Today the North Carolina “Education” Lottery marks its second anniversary by adding yet another twist to the arm of its poorest and most easily suckered residents. Additional “Pick 3” drawings will target the lottery’s steadiest customers, the same ones who may buy three cigarettes out of a pack to go with their fifty cent or one dollar lottery ticket.
It turns out that these are among the most faithful lottery supporters, but they’ll have to make more trips to the convenience store to buy more tickets in order to be eligible for every additional drawing.
A News & Observer story illustrates the muddied thinking of the folks who willingly submit to this state-sponsored leech, citing the example of a woman who plays the same three numbers five times a day, six days a week. The woman makes about $75 a day as a babysitter and spends $90 a week on a game whose top payout is $500. She says she’ll up that by an additional $30 when the new drawings become available.
“I’m just trying to hit some money,” she told the N&O. “You know, I got three boys.”
You know, she also has a very poor understanding of basic math. Despite spending more than 20 percent of her income on lottery tickets, she admits that she’s never won the “Pick 3,” and apparently doesn’t realize that by simply saving the same amount of money she plans to spend on lottery tickets starting today, she’d have more than the top $500 prize every month to spend on her three boys — $500 that is now used to fund exorbitant salaries to lottery executives and pay out winnings to the lucky few, while sending a much smaller amount than promised to support education in North Carolina.
The North Carolina lottery started amid a scandal that has yet to be resolved.
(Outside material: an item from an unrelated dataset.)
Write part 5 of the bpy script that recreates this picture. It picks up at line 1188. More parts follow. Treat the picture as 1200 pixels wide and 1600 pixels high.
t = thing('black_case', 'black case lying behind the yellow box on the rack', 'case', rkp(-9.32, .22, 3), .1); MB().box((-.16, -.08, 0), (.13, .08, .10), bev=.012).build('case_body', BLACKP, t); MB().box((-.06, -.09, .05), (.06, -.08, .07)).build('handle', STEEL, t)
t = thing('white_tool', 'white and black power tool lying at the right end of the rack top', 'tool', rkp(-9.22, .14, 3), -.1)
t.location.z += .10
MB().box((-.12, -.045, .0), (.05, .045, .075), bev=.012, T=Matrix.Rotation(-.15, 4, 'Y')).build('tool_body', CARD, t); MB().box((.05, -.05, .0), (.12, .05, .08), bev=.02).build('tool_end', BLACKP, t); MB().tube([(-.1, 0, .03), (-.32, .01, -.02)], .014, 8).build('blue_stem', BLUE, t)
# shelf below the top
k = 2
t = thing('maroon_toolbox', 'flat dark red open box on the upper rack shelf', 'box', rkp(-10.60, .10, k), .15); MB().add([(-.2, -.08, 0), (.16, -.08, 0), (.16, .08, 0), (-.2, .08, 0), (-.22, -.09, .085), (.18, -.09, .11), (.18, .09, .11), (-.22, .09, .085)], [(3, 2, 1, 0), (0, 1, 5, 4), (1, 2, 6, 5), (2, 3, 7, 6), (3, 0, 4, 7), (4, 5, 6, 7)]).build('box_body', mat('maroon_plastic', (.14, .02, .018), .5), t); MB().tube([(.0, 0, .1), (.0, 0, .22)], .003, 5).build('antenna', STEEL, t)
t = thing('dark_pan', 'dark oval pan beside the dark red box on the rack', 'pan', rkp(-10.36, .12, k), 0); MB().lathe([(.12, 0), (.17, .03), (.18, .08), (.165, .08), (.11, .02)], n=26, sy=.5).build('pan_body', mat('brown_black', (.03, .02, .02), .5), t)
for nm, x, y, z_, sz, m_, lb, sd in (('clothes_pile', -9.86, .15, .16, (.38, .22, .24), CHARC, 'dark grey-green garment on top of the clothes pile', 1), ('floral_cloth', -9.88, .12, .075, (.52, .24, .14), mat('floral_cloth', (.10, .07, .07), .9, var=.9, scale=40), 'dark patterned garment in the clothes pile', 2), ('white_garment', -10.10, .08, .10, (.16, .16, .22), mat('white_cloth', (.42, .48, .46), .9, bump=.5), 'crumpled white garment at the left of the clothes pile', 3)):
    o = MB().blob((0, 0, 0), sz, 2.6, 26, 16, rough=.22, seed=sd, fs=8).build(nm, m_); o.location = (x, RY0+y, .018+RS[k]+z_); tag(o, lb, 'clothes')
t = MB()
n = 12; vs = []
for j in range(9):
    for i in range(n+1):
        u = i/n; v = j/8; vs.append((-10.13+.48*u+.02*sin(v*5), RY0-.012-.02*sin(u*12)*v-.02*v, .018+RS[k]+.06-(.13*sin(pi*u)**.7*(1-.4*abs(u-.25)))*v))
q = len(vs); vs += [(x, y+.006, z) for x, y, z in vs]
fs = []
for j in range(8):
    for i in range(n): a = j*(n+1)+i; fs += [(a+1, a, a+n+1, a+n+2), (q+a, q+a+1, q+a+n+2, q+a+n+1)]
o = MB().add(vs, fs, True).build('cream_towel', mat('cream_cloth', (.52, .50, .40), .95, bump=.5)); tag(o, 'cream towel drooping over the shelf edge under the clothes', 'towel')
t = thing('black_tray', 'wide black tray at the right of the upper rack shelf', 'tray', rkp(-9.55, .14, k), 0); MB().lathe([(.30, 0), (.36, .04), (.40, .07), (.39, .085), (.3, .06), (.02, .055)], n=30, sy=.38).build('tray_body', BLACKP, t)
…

A court case regarding the illegal means by which former (and now disgraced) speaker Jim Black rammed it through is heading for the state Supreme Court.
In the lottery, North Carolinians — like those in every state that sponsors lottery style gambling — have been sold a bill of goods, a “voluntary” tax that preys on its poorest and most gullible residents and passes itself off as an aid to education.
We certainly need better education. Some of our lawmakers need a remedial course in ethics, and those who spend their grocery money on lottery tickets need a basic course in math.
I doubt, however, that the North Carolina “Education” Lottery will be footing the bill for those programs.
[The graphic, believe it or not, is from the N.C. Lottery official site, where it warns of telephone solicitors and others who try to work an additional scam on top of the state lottery’s official con game.]